- **Exercise prompt**
Give back the entire listing verbatim.

- **Information supplied**
=======
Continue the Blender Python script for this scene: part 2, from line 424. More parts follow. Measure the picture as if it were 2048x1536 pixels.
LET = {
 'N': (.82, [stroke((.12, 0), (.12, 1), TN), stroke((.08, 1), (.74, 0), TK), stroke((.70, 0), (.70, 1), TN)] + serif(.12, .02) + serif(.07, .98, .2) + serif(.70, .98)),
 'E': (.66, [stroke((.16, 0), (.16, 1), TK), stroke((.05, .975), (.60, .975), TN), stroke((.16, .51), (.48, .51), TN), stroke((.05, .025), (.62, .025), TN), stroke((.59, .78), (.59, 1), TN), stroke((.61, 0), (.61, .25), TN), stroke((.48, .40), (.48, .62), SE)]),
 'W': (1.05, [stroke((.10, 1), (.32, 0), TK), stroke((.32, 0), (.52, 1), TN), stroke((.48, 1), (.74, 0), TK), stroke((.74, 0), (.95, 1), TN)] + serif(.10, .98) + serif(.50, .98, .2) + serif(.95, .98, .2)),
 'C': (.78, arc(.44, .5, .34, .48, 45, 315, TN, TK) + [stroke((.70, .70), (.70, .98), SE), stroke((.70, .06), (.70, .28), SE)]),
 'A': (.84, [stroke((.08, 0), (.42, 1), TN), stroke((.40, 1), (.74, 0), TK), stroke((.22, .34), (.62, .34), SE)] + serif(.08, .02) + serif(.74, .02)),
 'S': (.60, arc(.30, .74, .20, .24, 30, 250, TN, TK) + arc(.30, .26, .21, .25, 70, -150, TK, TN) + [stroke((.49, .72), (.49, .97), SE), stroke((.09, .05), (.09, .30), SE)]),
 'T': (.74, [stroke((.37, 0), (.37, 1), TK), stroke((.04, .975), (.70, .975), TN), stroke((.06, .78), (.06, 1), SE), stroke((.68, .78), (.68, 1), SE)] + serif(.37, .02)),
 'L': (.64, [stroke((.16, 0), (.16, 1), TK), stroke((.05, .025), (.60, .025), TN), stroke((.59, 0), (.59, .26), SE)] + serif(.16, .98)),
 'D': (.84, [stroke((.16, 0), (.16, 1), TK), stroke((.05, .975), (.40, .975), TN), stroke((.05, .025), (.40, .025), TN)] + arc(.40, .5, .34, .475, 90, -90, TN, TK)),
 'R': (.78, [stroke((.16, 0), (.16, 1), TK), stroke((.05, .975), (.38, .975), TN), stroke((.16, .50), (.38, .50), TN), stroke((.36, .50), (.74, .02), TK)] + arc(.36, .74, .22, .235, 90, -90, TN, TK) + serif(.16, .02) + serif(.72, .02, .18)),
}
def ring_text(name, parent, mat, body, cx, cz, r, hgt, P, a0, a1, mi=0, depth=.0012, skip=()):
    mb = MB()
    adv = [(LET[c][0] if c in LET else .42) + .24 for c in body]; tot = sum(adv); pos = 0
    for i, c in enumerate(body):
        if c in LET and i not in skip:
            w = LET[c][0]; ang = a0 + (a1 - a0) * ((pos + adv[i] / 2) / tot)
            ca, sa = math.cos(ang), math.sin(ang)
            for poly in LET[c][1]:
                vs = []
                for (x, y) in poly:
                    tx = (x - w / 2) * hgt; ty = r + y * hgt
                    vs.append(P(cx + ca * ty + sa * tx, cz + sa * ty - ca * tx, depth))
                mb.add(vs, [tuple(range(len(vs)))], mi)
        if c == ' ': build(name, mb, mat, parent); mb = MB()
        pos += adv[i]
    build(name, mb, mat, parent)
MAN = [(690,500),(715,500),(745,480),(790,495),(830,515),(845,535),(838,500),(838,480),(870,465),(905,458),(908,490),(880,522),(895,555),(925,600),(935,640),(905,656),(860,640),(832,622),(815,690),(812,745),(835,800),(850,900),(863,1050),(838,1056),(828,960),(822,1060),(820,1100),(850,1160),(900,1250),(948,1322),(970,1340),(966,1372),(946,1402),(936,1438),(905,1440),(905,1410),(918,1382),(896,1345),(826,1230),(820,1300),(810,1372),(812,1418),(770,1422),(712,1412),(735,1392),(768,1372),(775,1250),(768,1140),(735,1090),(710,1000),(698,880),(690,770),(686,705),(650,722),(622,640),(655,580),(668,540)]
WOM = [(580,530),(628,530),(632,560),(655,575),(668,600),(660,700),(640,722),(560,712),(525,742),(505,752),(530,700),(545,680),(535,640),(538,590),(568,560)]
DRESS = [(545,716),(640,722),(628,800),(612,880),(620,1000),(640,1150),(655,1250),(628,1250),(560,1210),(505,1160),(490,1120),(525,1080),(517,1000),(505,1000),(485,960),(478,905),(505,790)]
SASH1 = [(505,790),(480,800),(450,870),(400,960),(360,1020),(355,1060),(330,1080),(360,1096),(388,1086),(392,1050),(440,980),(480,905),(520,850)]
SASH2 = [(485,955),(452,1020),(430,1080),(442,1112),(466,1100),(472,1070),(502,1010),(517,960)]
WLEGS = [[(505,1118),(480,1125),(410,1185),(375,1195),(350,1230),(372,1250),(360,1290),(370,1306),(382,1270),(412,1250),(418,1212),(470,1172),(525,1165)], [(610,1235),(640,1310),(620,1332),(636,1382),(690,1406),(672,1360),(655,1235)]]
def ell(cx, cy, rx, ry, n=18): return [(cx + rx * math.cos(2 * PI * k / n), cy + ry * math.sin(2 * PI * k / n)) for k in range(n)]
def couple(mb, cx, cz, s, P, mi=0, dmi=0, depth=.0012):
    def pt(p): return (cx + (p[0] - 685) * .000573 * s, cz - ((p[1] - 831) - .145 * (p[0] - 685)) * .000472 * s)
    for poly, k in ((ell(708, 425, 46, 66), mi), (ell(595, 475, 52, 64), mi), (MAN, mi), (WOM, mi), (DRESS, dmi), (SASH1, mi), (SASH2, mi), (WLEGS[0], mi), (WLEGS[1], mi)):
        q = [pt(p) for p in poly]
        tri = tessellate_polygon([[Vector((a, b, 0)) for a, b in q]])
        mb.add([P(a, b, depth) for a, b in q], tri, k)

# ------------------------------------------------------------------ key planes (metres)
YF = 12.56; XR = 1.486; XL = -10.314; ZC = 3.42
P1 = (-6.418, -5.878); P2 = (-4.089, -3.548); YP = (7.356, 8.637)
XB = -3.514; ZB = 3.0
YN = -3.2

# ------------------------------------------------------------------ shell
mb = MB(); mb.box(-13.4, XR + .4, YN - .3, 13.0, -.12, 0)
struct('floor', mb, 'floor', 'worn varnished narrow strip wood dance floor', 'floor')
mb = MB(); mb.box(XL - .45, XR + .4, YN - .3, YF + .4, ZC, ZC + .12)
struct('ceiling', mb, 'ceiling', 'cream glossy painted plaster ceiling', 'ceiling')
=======
- **Final answer**
Continue the Blender Python script for this scene: part 2, from line 424. More parts follow. Measure the picture as if it were 2048x1536 pixels.
LET = {
 'N': (.82, [stroke((.12, 0), (.12, 1), TN), stroke((.08, 1), (.74, 0), TK), stroke((.70, 0), (.70, 1), TN)] + serif(.12, .02) + serif(.07, .98, .2) + serif(.70, .98)),
 'E': (.66, [stroke((.16, 0), (.16, 1), TK), stroke((.05, .975), (.60, .975), TN), stroke((.16, .51), (.48, .51), TN), stroke((.05, .025), (.62, .025), TN), stroke((.59, .78), (.59, 1), TN), stroke((.61, 0), (.61, .25), TN), stroke((.48, .40), (.48, .62), SE)]),
 'W': (1.05, [stroke((.10, 1), (.32, 0), TK), stroke((.32, 0), (.52, 1), TN), stroke((.48, 1), (.74, 0), TK), stroke((.74, 0), (.95, 1), TN)] + serif(.10, .98) + serif(.50, .98, .2) + serif(.95, .98, .2)),
 'C': (.78, arc(.44, .5, .34, .48, 45, 315, TN, TK) + [stroke((.70, .70), (.70, .98), SE), stroke((.70, .06), (.70, .28), SE)]),
 'A': (.84, [stroke((.08, 0), (.42, 1), TN), stroke((.40, 1), (.74, 0), TK), stroke((.22, .34), (.62, .34), SE)] + serif(.08, .02) + serif(.74, .02)),
 'S': (.60, arc(.30, .74, .20, .24, 30, 250, TN, TK) + arc(.30, .26, .21, .25, 70, -150, TK, TN) + [stroke((.49, .72), (.49, .97), SE), stroke((.09, .05), (.09, .30), SE)]),
 'T': (.74, [stroke((.37, 0), (.37, 1), TK), stroke((.04, .975), (.70, .975), TN), stroke((.06, .78), (.06, 1), SE), stroke((.68, .78), (.68, 1), SE)] + serif(.37, .02)),
 'L': (.64, [stroke((.16, 0), (.16, 1), TK), stroke((.05, .025), (.60, .025), TN), stroke((.59, 0), (.59, .26), SE)] + serif(.16, .98)),
 'D': (.84, [stroke((.16, 0), (.16, 1), TK), stroke((.05, .975), (.40, .975), TN), stroke((.05, .025), (.40, .025), TN)] + arc(.40, .5, .34, .475, 90, -90, TN, TK)),
 'R': (.78, [stroke((.16, 0), (.16, 1), TK), stroke((.05, .975), (.38, .975), TN), stroke((.16, .50), (.38, .50), TN), stroke((.36, .50), (.74, .02), TK)] + arc(.36, .74, .22, .235, 90, -90, TN, TK) + serif(.16, .02) + serif(.72, .02, .18)),
}
def ring_text(name, parent, mat, body, cx, cz, r, hgt, P, a0, a1, mi=0, depth=.0012, skip=()):
    mb = MB()
    adv = [(LET[c][0] if c in LET else .42) + .24 for c in body]; tot = sum(adv); pos = 0
    for i, c in enumerate(body):
        if c in LET and i not in skip:
            w = LET[c][0]; ang = a0 + (a1 - a0) * ((pos + adv[i] / 2) / tot)
            ca, sa = math.cos(ang), math.sin(ang)
            for poly in LET[c][1]:
                vs = []
                for (x, y) in poly:
                    tx = (x - w / 2) * hgt; ty = r + y * hgt
                    vs.append(P(cx + ca * ty + sa * tx, cz + sa * ty - ca * tx, depth))
                mb.add(vs, [tuple(range(len(vs)))], mi)
        if c == ' ': build(name, mb, mat, parent); mb = MB()
        pos += adv[i]
    build(name, mb, mat, parent)
MAN = [(690,500),(715,500),(745,480),(790,495),(830,515),(845,535),(838,500),(838,480),(870,465),(905,458),(908,490),(880,522),(895,555),(925,600),(935,640),(905,656),(860,640),(832,622),(815,690),(812,745),(835,800),(850,900),(863,1050),(838,1056),(828,960),(822,1060),(820,1100),(850,1160),(900,1250),(948,1322),(970,1340),(966,1372),(946,1402),(936,1438),(905,1440),(905,1410),(918,1382),(896,1345),(826,1230),(820,1300),(810,1372),(812,1418),(770,1422),(712,1412),(735,1392),(768,1372),(775,1250),(768,1140),(735,1090),(710,1000),(698,880),(690,770),(686,705),(650,722),(622,640),(655,580),(668,540)]
WOM = [(580,530),(628,530),(632,560),(655,575),(668,600),(660,700),(640,722),(560,712),(525,742),(505,752),(530,700),(545,680),(535,640),(538,590),(568,560)]
DRESS = [(545,716),(640,722),(628,800),(612,880),(620,1000),(640,1150),(655,1250),(628,1250),(560,1210),(505,1160),(490,1120),(525,1080),(517,1000),(505,1000),(485,960),(478,905),(505,790)]
SASH1 = [(505,790),(480,800),(450,870),(400,960),(360,1020),(355,1060),(330,1080),(360,1096),(388,1086),(392,1050),(440,980),(480,905),(520,850)]
SASH2 = [(485,955),(452,1020),(430,1080),(442,1112),(466,1100),(472,1070),(502,1010),(517,960)]
WLEGS = [[(505,1118),(480,1125),(410,1185),(375,1195),(350,1230),(372,1250),(360,1290),(370,1306),(382,1270),(412,1250),(418,1212),(470,1172),(525,1165)], [(610,1235),(640,1310),(620,1332),(636,1382),(690,1406),(672,1360),(655,1235)]]
def ell(cx, cy, rx, ry, n=18): return [(cx + rx * math.cos(2 * PI * k / n), cy + ry * math.sin(2 * PI * k / n)) for k in range(n)]
def couple(mb, cx, cz, s, P, mi=0, dmi=0, depth=.0012):
    def pt(p): return (cx + (p[0] - 685) * .000573 * s, cz - ((p[1] - 831) - .145 * (p[0] - 685)) * .000472 * s)
    for poly, k in ((ell(708, 425, 46, 66), mi), (ell(595, 475, 52, 64), mi), (MAN, mi), (WOM, mi), (DRESS, dmi), (SASH1, mi), (SASH2, mi), (WLEGS[0], mi), (WLEGS[1], mi)):
        q = [pt(p) for p in poly]
        tri = tessellate_polygon([[Vector((a, b, 0)) for a, b in q]])
        mb.add([P(a, b, depth) for a, b in q], tri, k)

# ------------------------------------------------------------------ key planes (metres)
YF = 12.56; XR = 1.486; XL = -10.314; ZC = 3.42
P1 = (-6.418, -5.878); P2 = (-4.089, -3.548); YP = (7.356, 8.637)
XB = -3.514; ZB = 3.0
YN = -3.2

# ------------------------------------------------------------------ shell
mb = MB(); mb.box(-13.4, XR + .4, YN - .3, 13.0, -.12, 0)
struct('floor', mb, 'floor', 'worn varnished narrow strip wood dance floor', 'floor')
mb = MB(); mb.box(XL - .45, XR + .4, YN - .3, YF + .4, ZC, ZC + .12)
struct('ceiling', mb, 'ceiling', 'cream glossy painted plaster ceiling', 'ceiling')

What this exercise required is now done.